Let's say you have a house scenario: Sale price 155k, with 15k rehab. ARV is 195k. Cashflow 1k/year. Would you do it?
Quick math:
All in 170k
ARV 195k
Buying at 87% ARV. Gain 13% equity (25k) but have low cashflow - to the point your money is essentially sunk in the deal. Doesn't make sense to do a BRRRR for several reasons - so the rehab cost is sunk in the deal.
Let's up it a little and say it's in a great area of town - new construction, revitalization, 2-3 blocks from a major university. Let's say the CapEx expenses are generally good - new windows, roof has 15 years left, everything is in decent enough shape. The immediate area still seems a bit "run down" - where you have a 2/1 renting for $650/mo and next door have a new 2/1 renting for 1100/mo. You'll have a rusty shack next to a brand new granite countertop, stainless steel appliance unit.

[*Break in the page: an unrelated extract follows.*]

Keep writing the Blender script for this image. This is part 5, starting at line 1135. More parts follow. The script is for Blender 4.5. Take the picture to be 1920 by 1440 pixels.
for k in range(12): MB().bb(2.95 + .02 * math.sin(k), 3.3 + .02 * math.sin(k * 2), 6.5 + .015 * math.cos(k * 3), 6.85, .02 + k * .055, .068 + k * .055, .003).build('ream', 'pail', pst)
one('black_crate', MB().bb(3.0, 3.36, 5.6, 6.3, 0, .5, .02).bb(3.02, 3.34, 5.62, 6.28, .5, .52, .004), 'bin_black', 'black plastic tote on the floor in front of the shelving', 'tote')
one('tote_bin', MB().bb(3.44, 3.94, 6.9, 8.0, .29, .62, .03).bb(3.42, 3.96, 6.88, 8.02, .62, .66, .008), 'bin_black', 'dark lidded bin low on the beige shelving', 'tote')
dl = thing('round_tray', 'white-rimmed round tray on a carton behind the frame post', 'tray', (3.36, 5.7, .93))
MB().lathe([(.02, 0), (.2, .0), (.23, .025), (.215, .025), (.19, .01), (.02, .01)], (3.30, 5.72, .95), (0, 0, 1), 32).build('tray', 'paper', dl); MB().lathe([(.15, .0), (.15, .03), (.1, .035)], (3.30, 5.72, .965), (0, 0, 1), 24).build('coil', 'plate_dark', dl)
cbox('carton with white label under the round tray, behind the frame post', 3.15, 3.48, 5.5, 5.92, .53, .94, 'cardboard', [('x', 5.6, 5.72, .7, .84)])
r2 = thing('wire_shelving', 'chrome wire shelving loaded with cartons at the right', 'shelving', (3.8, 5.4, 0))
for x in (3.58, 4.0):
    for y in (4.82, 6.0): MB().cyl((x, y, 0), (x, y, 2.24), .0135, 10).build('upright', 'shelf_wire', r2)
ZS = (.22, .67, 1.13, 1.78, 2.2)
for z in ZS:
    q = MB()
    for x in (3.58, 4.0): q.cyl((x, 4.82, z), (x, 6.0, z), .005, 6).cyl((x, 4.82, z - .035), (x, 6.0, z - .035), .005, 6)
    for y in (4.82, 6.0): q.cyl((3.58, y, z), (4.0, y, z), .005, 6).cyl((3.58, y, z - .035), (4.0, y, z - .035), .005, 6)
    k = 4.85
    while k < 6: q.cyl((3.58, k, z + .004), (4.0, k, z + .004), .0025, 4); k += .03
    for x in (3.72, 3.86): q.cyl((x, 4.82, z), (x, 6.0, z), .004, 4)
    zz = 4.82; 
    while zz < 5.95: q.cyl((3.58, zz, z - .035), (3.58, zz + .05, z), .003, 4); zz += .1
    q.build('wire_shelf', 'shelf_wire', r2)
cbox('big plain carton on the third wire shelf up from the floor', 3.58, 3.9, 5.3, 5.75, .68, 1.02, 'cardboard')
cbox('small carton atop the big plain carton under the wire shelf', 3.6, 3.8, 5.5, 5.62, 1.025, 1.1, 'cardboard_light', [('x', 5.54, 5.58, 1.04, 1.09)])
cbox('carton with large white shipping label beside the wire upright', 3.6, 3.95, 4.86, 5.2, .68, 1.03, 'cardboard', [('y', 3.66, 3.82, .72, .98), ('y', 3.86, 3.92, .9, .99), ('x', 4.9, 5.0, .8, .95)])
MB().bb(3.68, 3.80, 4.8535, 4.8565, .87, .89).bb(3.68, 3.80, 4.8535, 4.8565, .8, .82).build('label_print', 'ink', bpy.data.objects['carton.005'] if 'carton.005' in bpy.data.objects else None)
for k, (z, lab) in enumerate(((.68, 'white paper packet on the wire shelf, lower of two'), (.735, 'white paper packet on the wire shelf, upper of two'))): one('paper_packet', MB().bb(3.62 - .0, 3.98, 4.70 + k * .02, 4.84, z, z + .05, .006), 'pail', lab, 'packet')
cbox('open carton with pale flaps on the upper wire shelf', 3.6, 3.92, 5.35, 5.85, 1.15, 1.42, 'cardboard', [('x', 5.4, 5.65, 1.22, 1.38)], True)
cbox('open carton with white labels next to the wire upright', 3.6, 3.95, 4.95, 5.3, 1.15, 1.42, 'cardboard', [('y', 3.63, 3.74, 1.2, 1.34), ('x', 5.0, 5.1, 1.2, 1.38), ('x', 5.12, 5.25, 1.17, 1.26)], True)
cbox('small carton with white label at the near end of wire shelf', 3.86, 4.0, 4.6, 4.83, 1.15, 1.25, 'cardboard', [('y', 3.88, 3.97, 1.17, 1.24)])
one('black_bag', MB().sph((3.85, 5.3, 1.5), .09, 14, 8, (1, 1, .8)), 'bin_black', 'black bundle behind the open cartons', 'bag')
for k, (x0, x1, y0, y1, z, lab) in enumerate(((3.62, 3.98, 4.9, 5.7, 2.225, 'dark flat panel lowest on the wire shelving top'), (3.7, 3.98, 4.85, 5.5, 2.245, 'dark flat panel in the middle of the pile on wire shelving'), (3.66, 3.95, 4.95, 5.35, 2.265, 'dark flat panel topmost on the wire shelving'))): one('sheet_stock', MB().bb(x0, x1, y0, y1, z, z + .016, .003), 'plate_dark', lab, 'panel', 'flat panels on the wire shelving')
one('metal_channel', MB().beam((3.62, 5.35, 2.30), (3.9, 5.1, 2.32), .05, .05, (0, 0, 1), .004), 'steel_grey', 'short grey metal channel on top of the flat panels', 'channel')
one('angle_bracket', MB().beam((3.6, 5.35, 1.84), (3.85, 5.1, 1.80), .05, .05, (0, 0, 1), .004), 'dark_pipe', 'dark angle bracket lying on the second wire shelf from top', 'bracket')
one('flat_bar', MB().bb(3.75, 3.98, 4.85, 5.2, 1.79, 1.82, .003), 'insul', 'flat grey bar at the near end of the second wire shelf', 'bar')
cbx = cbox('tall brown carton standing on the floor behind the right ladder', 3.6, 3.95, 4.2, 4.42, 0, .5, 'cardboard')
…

I'm running into these lately where there is a small cosmetic rehab that gets left in the deal. A mediocre/decent equity capture when buying ~15% give or take, and a good area of town.
I know we all hear about buying super low, refinancing and getting all your money back. Definitely possible but I'd say also very rare - at least it seems to be where I'm at. And I may be missing something - a strategy or something.
What are your thoughts on trading cash flow for equity? The residual cashflow is not enough to "retire" me unless I change my lifestyle which I'm not willing to do. I more use the "profit" to invest again or pay for other expenses.